The first session combines traditional cooking classes with a unique fine-dining experience. In two series of three-hour sessions, students will learn how to prepare a complete meal of Peru’s classic dishes- from cocktails featuring Pisco, the spirit of Peru, to dessert.

The classes will cover meal preparation, plating and serving.

At the end of the course, students will showcase their new culinary skills to family, friends and guests at a special dinner.

Renowned Peruvian chef Matías Uhlig, along with pastry chef Georg Willmes and Peruvian Pisco purveyor Luis Almenara, will conduct the classes.

Chef Uhlig brings more than a decade of experience as an executive chef across Central and South America, Europe and Australia to this unique series of classes.

Peruvian classics...Causa Limeña and Parihuela
Peruvian classics…Causa Limeña and Parihuela

Passionate about his heritage and his culture, chef Uhlig describes the Peruvian style of cooking as “a melting pot of different cultures using local products and keeping the essential flavours.”

“Peruvian cuisine is healthy, modern and finally being discovered by the world,” he said.

Before Cervantes Sabor kicks off, Lunch had a chat with Chef Uhlig to learn more about his love for Peruvian cuisine and his plans for the cooking classes.

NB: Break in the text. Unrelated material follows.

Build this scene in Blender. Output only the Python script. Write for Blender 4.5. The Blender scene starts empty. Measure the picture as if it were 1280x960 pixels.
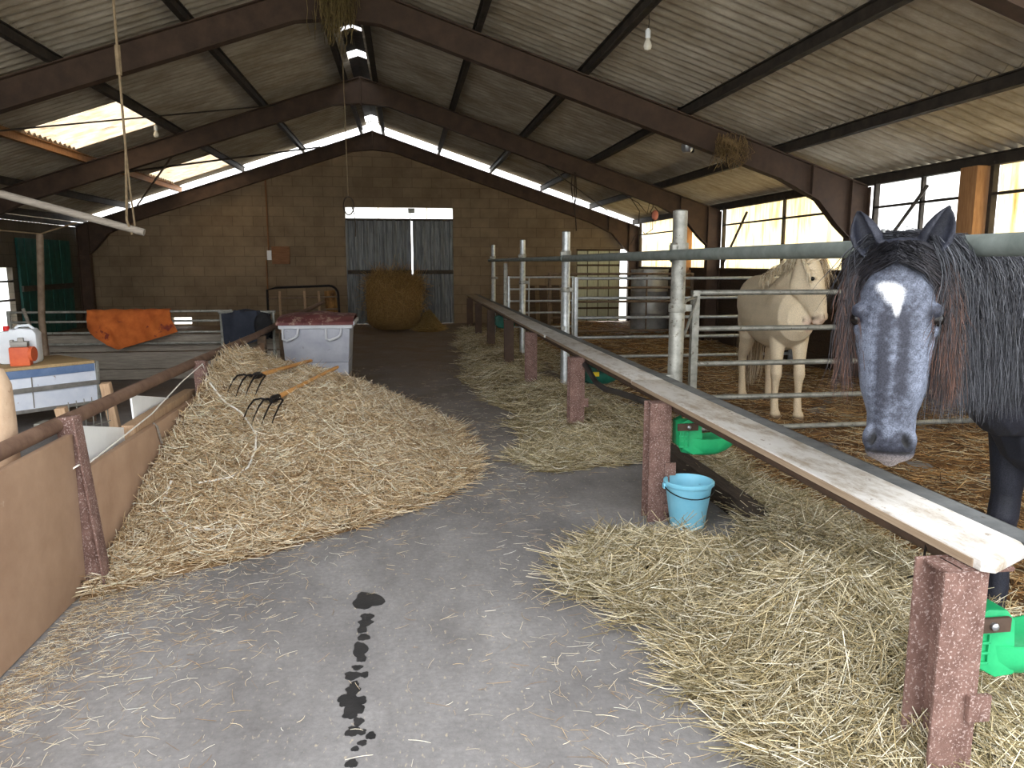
import bpy, bmesh, math, random
import numpy as np
from mathutils import Vector, Matrix
random.seed(7); rng = np.random.default_rng(7)
SC = bpy.context.scene; COL = SC.collection
V = Vector

# ------------------------------------------------------------------ mesh builder
class MB:
    def __init__(s): s.v = []; s.f = []
    def add(s, vs, fs):
        o = len(s.v); s.v += [tuple(p) for p in vs]; s.f += [tuple(i + o for i in f) for f in fs]; return s
    def box(s, c, d, rz=0, R=None):
        x, y, z = d[0] / 2, d[1] / 2, d[2] / 2
        M = R if R is not None else Matrix.Rotation(rz, 3, 'Z')
        vs = [V(c) + M @ V((a * x, b * y, e * z)) for a in (-1, 1) for b in (-1, 1) for e in (-1, 1)]
        return s.add(vs, [(0, 1, 3, 2), (4, 6, 7, 5), (0, 4, 5, 1), (2, 3, 7, 6), (0, 2, 6, 4), (1, 5, 7, 3)])
    def span(s, a, b):
        return s.box([(a[i] + b[i]) / 2 for i in range(3)], [abs(b[i] - a[i]) for i in range(3)])
    def beam(s, a, b, w, h, up=(0, 0, 1)):
        a = V(a); b = V(b); d = (b - a); L = d.length; d.normalize()
        sd = d.cross(V(up)).normalized(); u = sd.cross(d)
        R = Matrix((d, sd, u)).transposed()
        return s.box((a + b) / 2, (L, w, h), R=R)
    def loft(s, rings, cap=True, closed=False):
        n = len(rings[0]); vs = [p for r in rings for p in r]; fs = []
        m = len(rings)
        for i in range(m if closed else m - 1):
            for j in range(n):
                k = (j + 1) % n; i2 = (i + 1) % m
                fs.append((i * n + j, i * n + k, i2 * n + k, i2 * n + j))
        if cap and not closed:
            fs.append(tuple(range(n - 1, -1, -1))); fs.append(tuple((m - 1) * n + j for j in range(n)))
        return s.add(vs, fs)
    def tube(s, pts, r, n=8, closed=False, cap=True):
        pts = [V(p) for p in pts]; m = len(pts)
        rr = r if isinstance(r, (list, tuple)) else [r] * m
        rings = []; ref = None
        for i, p in enumerate(pts):
            if closed: t = pts[(i + 1) % m] - pts[i - 1]
            else: t = pts[min(i + 1, m - 1)] - pts[max(i - 1, 0)]
            if t.length < 1e-9: t = V((0, 0, 1))
            t.normalize()
            if ref is None: ref = V((0, 0, 1)) if abs(t.z) < .9 else V((1, 0, 0))
            ref = ref - t * ref.dot(t)
            if ref.length < 1e-6: ref = t.orthogonal()
            ref.normalize(); b = t.cross(ref)
            rings.append([p + ref * rr[i] * math.cos(6.28318 * j / n) + b * rr[i] * math.sin(6.28318 * j / n) for j in range(n)])
        return s.loft(rings, cap, closed)
    def lathe(s, prof, c=(0, 0, 0), n=24, M=None):
        c = V(c); rings = []
        for r, z in prof:
            ring = [V((r * math.cos(6.28318 * j / n), r * math.sin(6.28318 * j / n), z)) for j in range(n)]
            rings.append([c + (M @ p if M is not None else p) for p in ring])
        return s.loft(rings, True)
    def prism(s, poly, ax, d0, d1):
        def q(a, b, d): return {'y': (a, d, b), 'x': (d, a, b), 'z': (a, b, d)}[ax]
        n = len(poly)
        vs = [q(a, b, d0) for a, b in poly] + [q(a, b, d1) for a, b in poly]
        fs = [tuple(range(n)), tuple(range(2 * n - 1, n - 1, -1))] + [(i, i + n, (i + 1) % n + n, (i + 1) % n) for i in range(n)]
        return s.add(vs, fs)
    def ell(s, c, r, n=14, m=8, M=None):
        c = V(c); vs = []; 
        rings = []
        for i in range(m + 1):
            th = math.pi * min(max(i / m, .02), .98)
            ring = [V((r[0] * math.sin(th) * math.cos(6.28318 * j / n), r[1] * math.sin(th) * math.sin(6.28318 * j / n), r[2] * math.cos(th))) for j in range(n)]
            rings.append([c + (M @ p if M is not None else p) for p in ring])
        return s.loft(rings, True)
    def sheet(s, grid, t):
        # grid[i][j] of points -> solid cloth of thickness t
        m = len(grid); n = len(grid[0]); g = [[V(p) for p in r] for r in grid]; nr = []
        for i in range(m):
            for j in range(n):
                a = g[min(i + 1, m - 1)][j] - g[max(i - 1, 0)][j]; b = g[i][min(j + 1, n - 1)] - g[i][max(j - 1, 0)]
                k = a.cross(b); nr.append(k.normalized() if k.length > 1e-9 else V((0, 0, 1)))
        top = [g[i][j] + nr[i * n + j] * t / 2 for i in range(m) for j in range(n)]
        bot = [g[i][j] - nr[i * n + j] * t / 2 for i in range(m) for j in range(n)]
        fs = []; o = m * n
        for i in range(m - 1):
            for j in range(n - 1):
                a, b, c, d = i * n + j, i * n + j + 1, (i + 1) * n + j + 1, (i + 1) * n + j
                fs.append((a, b, c, d)); fs.append((d + o, c + o, b + o, a + o))
        rim = [j for j in range(n)] + [i * n + n - 1 for i in range(1, m)] + [(m - 1) * n + j for j in range(n - 2, -1, -1)] + [i * n for i in range(m - 2, 0, -1)]
        for q in range(len(rim)):
            a, b = rim[q], rim[(q + 1) % len(rim)]; fs.append((b, a, a + o, b + o))
        return s.add(top + bot, fs)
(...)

How did you become involved with Instituto Cervantes?

Instituto Cervantes team was organising Cervantes Sabor and a good friend of us asked me if I would be interested to do these cooking classes.

I think this is an excellent initiative to promote the Latin American food culture in Australia and I proudly accepted to be part.

It’s always good to promote the cuisine of our countries.

My experience in Peruvian food is unique and I think the people who will attend these courses will really enjoy the activity.

What do you love about teaching people how to cook?

It’s always funny, interacting; you learn each class something new from the ‘students’ and on the end it’s directed to adults that really love cooking and of course eating.

If you had just three ingredients to cook with, what would they be?

Fish, lime and chilli.

What are some things that are distinctive of Peruvian cooking?

The variety of products used, the freshness and the mixture of all the different culinary cultures that arrived in past centuries.

What is your idea of the perfect meal?

Fresh products if possible, a good white fish, simple presentation, keeping each ingredient as close to its origin as possible.

A great ceviche as starter, Seco de cordero or Lomo saltado, caucau, arroz con mariscos (rice with seafood).

Desserts: some natural local fruits or a slice of King Kong* with cherimoya ice cream.

Or slow stewed lamb ribs in anticuocho sauce, sweet potato puree and huacatay.

*King Kong is a cookie filled with different layers of milk jam (manjarblanco) and fruit paste such as pineapple or quince.

Where do you go out in Sydney to have good Peruvian food?

I prefer to stay at home and cook.

I really enjoy cooking for friends and people I love at home instead of going out.

What is your favourite dish to cook at home?

Causa, anticuchos, ajide gallina, papa rellena (kind of a shepherd’s pie), ceviche, escabeche.

Or when my wife doesn’t know what to cook I always find something to cook with and present a dish.

Who would you most love to cook for?

My family and close friends.

What meal do you remember most from your childhood?

Sundays we always had family tamales, amazing white corn and savoury steamed dumplings filled with chicken or pork, olive and chilli wrapped in banana leaves.

What are some of the meals you will be teaching in the classes?

Ceviche, tamal verde, parihuela (fish soup), causa (cold/spicy potato puree) with fresh tuna, lomo saltado (stir-fried tenderloin), seco de cordero (lamb stew), Suspiro Limeno and crema volteada.

The classes are scheduled for Saturday, 28 September and Saturday, 5 October and will feature two different menus.